If you turned off your HUD (informative display) multiplayer has plenty of times where it looks like you stepped into an authentic warzone. People use trenches, gas occasionally floods the field and dynamic weather rolls in, making for intense bayonet charges through the dense fog without fear of snipers.
By far, the best new feature for a Battlefield multiplayer is operations mode. This is like a campaign but with multiplayer. Players get assigned one side for a series of battles over a strategic area. In one case it’s the Americans against the Germans or British against the Ottomans.
Battles are fought over two to three command points at a time, and the attackers have to simultaneously hold all of them to lock the position and move up the map to the next set. After claiming all of them on one map, the battle transitions to another map with the battle still raging. Attackers get as many as three failed assaults before the defenders win.
The mode feels epic with actual voiceover work and introductory videos that show the importance of objectives and a narrator discussing the outcome or the ‘what if’ of a counterfactual outcome. It’s a very well done feature for a simple multiplayer mode, and it stands out quite a bit.
The mode can take over an hour to play, making it even more rewarding for your team to finally pull out a victory defending that last scrap of land or pushing on with only a dozen men left in the last assault wave.
Battlefield 1 is a sterling example of how to handle a historical war, with both a serious look at the scale and horror of the war and fun gameplay. The campaign alone is finally worth the price of the game even if you don’t play the multiplayer.

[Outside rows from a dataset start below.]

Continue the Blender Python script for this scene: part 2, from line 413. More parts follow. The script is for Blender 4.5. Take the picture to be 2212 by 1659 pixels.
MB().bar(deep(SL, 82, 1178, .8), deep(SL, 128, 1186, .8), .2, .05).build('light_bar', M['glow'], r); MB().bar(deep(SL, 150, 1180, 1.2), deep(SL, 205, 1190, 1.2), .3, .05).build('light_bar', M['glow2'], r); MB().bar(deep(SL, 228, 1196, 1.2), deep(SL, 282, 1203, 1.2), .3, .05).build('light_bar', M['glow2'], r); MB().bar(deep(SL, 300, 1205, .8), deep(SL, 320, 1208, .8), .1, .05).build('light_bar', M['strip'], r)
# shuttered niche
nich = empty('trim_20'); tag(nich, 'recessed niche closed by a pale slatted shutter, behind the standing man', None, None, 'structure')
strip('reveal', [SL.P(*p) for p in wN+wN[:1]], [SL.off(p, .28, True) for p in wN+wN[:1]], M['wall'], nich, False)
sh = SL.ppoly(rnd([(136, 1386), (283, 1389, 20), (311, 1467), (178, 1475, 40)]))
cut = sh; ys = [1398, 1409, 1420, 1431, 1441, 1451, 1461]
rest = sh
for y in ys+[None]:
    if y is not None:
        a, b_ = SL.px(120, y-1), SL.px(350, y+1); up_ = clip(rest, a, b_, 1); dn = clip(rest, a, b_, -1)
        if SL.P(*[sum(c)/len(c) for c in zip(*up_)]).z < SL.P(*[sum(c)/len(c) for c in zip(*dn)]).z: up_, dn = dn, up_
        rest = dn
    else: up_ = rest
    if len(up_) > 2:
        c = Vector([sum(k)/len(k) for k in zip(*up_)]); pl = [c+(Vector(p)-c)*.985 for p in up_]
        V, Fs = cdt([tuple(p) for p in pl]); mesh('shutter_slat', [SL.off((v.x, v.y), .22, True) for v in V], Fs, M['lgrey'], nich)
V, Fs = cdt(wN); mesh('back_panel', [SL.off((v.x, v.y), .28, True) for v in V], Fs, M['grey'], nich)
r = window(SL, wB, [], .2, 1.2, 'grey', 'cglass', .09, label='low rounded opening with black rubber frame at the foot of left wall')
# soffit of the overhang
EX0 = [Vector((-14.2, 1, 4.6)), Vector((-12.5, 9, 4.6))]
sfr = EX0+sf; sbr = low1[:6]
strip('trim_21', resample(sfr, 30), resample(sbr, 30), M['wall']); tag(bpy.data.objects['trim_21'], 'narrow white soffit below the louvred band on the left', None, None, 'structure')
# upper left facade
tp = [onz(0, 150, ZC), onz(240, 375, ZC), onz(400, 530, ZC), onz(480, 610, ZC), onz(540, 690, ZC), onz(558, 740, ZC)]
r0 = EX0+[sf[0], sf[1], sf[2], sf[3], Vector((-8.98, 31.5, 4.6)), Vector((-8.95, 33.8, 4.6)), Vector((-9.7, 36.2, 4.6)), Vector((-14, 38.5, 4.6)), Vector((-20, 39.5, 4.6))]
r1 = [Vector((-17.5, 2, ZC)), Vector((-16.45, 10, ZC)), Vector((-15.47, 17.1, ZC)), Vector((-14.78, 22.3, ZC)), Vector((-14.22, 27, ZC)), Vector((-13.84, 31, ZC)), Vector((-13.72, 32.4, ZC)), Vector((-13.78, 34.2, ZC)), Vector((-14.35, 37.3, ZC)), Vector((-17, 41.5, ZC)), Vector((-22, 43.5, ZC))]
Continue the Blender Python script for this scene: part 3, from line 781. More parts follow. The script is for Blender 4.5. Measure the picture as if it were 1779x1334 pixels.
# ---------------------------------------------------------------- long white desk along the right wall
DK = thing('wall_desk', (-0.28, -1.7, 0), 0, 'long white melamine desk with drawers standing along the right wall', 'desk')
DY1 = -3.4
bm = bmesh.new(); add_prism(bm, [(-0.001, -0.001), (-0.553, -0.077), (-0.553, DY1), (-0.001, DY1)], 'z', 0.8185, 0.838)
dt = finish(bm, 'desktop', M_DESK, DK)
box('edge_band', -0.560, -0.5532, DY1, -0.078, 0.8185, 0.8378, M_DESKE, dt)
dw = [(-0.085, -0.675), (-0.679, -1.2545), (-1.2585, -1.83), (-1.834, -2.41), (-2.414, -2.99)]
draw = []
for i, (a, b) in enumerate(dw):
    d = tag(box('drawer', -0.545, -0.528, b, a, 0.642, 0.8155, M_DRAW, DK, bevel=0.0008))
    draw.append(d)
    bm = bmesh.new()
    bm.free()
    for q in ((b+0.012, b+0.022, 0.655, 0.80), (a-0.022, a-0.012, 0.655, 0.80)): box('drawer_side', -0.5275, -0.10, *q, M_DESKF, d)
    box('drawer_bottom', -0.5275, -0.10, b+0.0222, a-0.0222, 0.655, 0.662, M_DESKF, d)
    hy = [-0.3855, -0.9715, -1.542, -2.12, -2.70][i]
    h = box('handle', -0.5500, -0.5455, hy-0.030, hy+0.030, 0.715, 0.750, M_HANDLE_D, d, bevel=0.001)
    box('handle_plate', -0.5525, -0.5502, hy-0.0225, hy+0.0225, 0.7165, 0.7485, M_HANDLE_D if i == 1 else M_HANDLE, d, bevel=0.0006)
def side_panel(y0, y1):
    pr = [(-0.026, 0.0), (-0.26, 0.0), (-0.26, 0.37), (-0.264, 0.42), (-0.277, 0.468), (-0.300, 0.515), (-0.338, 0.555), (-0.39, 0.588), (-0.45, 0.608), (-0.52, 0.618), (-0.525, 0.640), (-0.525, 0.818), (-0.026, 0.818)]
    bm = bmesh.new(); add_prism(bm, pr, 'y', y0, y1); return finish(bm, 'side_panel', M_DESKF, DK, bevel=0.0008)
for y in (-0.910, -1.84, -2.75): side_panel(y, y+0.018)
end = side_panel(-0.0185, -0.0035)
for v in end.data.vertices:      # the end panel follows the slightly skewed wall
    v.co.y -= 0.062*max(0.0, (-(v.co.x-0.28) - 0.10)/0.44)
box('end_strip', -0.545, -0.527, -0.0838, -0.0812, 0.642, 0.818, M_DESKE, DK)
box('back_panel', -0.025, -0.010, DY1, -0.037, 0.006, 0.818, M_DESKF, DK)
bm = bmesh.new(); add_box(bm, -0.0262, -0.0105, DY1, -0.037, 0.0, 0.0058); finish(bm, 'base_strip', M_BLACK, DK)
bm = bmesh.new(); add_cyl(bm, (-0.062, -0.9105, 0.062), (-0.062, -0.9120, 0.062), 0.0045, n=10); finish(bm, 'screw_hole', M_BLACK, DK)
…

Though the French are woefully unrepresented, a steady stream of new content is planned for at least the next year so that we might see French operations modes and maybe even a mini-campaign for France. For now, however, very little is seen of those who may have suffered the most. Russia and the Eastern Front is similarly unrepresented, though the struggle and suffering there was very real, costing well over 10 million lives.
Overall, the most eagerly anticipated war game of 2016 was well worth the wait.